Revolution needed in Israel

"Everybody is somebody's Jew. And today Palestinians are the Jews of Israelis." These are the words of the renowned Auschwitz survivor Primo Levi when he broke with Zionism after Begin-Sharon's complicity in the massacre of Palestinians in Sabra and Shatila in 1982. It was also Levi who wrote in his masterpiece If This is a Man that, "In Auschwitz it was not just Man but the Idea of Man that died."

Levi's account of the death of humanity as an absolute found philosophic expression in Theodor Adorno's Negative Dialectics where he poses a "New Categorical Imperative: 'Never Again.'" With him the Absolute comes crashing down as it is deemed to be but the equivalent of burning human flesh in the crematoria! How could that burning Hell ever disclose a positive in the movement of the dialectics?

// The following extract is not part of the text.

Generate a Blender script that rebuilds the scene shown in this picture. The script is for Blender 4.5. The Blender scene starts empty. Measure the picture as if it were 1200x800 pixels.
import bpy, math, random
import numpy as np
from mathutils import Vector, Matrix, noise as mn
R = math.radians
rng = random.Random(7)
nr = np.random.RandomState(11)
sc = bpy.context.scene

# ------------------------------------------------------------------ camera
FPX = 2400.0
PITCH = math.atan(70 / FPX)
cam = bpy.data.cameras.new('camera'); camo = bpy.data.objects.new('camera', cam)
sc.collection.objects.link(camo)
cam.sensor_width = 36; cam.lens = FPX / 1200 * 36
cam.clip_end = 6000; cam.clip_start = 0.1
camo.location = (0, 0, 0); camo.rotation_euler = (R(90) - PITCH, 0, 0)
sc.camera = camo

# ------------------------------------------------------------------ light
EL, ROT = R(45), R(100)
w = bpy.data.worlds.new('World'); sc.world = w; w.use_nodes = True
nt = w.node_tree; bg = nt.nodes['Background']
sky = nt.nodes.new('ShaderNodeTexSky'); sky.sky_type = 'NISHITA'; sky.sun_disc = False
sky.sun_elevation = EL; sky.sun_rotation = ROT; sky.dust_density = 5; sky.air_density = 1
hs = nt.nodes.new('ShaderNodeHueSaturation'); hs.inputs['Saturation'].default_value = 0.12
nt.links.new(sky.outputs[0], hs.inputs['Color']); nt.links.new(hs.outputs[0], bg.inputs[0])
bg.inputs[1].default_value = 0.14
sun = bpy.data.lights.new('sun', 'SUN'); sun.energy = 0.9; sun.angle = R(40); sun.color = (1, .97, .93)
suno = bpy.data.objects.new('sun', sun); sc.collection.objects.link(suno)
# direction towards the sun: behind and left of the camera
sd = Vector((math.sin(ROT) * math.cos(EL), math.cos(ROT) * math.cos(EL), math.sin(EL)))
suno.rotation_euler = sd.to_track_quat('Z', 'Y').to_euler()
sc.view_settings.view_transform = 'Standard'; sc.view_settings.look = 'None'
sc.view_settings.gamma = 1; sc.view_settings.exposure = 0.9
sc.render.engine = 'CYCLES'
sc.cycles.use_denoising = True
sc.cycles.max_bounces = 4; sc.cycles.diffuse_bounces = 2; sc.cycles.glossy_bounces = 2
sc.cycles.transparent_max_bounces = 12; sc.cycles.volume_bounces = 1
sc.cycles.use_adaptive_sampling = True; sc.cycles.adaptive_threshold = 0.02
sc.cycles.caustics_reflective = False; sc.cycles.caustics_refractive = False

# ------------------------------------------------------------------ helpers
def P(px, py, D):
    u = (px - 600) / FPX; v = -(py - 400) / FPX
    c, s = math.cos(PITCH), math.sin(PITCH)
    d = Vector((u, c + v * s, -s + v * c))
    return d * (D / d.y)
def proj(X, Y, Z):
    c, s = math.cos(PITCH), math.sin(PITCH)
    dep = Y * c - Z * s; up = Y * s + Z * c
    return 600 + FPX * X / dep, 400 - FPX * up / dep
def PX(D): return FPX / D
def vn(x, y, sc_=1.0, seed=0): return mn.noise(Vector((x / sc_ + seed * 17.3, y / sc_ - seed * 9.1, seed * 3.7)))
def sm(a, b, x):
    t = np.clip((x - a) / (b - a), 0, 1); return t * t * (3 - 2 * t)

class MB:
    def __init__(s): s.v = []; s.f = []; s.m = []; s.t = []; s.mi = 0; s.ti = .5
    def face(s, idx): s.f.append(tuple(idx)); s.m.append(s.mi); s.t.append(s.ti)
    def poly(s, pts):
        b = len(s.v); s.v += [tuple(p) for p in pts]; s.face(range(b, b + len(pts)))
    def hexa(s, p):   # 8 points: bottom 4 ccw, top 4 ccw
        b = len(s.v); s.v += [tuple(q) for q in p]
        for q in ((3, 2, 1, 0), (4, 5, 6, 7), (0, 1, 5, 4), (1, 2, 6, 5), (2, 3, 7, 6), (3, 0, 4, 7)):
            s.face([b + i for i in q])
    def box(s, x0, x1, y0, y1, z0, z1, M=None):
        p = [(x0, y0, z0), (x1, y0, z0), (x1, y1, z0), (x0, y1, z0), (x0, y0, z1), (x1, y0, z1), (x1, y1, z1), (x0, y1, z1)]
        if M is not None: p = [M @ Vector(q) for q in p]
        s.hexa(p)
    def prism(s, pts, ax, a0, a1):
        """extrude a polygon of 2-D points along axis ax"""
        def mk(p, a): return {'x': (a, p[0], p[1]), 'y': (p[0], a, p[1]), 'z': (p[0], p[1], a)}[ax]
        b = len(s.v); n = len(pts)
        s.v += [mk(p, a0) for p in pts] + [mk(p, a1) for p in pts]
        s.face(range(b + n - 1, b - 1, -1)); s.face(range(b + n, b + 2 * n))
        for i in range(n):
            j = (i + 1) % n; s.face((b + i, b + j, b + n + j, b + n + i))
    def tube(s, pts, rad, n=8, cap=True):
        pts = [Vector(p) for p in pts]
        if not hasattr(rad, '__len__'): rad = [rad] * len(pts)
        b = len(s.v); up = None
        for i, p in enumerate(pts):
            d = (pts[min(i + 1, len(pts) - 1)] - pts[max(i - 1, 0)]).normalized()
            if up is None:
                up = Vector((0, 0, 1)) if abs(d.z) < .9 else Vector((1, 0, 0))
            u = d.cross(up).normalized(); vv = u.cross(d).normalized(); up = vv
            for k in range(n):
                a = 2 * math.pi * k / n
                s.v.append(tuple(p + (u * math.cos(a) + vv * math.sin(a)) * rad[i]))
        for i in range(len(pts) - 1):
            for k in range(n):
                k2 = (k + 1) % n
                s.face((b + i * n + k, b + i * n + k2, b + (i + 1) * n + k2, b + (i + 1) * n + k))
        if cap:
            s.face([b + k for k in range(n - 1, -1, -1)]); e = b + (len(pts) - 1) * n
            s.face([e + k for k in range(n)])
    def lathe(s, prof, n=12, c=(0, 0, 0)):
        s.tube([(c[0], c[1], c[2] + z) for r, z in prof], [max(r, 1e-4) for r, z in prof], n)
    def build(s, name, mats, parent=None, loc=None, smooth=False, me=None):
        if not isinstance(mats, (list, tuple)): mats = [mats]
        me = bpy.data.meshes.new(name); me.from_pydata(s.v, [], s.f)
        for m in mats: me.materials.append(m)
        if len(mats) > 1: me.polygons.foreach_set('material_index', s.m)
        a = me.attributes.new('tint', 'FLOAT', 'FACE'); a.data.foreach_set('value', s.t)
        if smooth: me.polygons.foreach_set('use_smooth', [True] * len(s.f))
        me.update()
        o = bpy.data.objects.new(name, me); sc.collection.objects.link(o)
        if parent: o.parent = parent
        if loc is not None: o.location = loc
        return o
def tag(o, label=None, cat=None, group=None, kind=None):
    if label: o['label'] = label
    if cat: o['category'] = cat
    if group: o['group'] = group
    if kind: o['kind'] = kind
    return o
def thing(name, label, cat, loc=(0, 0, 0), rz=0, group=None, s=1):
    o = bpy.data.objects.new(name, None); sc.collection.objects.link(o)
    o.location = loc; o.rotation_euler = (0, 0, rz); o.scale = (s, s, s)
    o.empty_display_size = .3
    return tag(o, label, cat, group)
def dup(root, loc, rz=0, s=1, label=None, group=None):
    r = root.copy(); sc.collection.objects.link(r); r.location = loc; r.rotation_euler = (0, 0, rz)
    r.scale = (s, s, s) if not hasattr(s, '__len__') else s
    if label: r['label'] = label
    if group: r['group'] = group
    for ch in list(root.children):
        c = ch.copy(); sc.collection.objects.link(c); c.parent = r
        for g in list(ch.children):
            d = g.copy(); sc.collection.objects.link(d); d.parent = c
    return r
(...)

Thus, what's drawn from resistance within the Death Camps as well as the Ghetto uprisings is made to comply with an "Ought." Everyone, including Emil Fackenheim, the author of The Religious Dimension in Hegel's Thought, was convinced that "the Absolute is incomprehensible." The "Kingdom of the Auschwitz," he wrote "is not of this world." What’s left to do, then, is to perpetually resist the "Absolute." The Holocaust, he argued, emerged from a concept of totality. But when people in Bosnia march in the streets with the yellow arm bands, it should serve as a stark reminder that "Never Again" has been but a hollow call to a halfway house.

The tragedy of Israel may be summed up in the self-relinquishment of its history as a struggle for freedom. What's intellectually conserved, and continually recollected, and what permeates its organizational life is the long night of captivity and the experience of a "meaning-less death." No one should ever underestimate the lasting presence of the Holocaust on the mind of a people on the verge of total annihilation. And yet one is not thereby to forget its very opposite, the birth of a whole new consciousness of freedom that arose from within the death camps.

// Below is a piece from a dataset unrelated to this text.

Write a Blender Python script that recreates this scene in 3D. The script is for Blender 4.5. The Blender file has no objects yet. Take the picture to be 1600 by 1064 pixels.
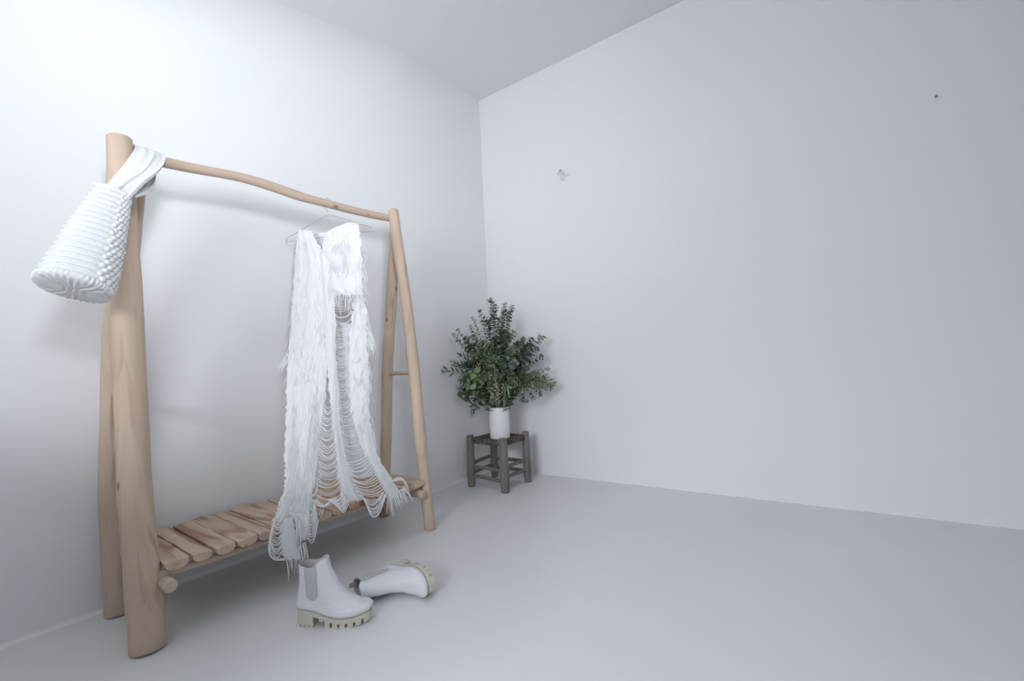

It is this idea that is in need of Recollection. Otherwise, each new generation is condemned to begin all over again as if all that has preceded is completely lost. For Israel to "resurrect" the idea of freedom, all the formative experiences of its struggle for self-determination, it must come to recognize that it has been transformed into opposite--the oppressed has become the oppressor. To save Israel from itself, and to usher in a new era in its relationship with Palestinians and their aspirations for self-determination, Israel must experience a new, a social revolution.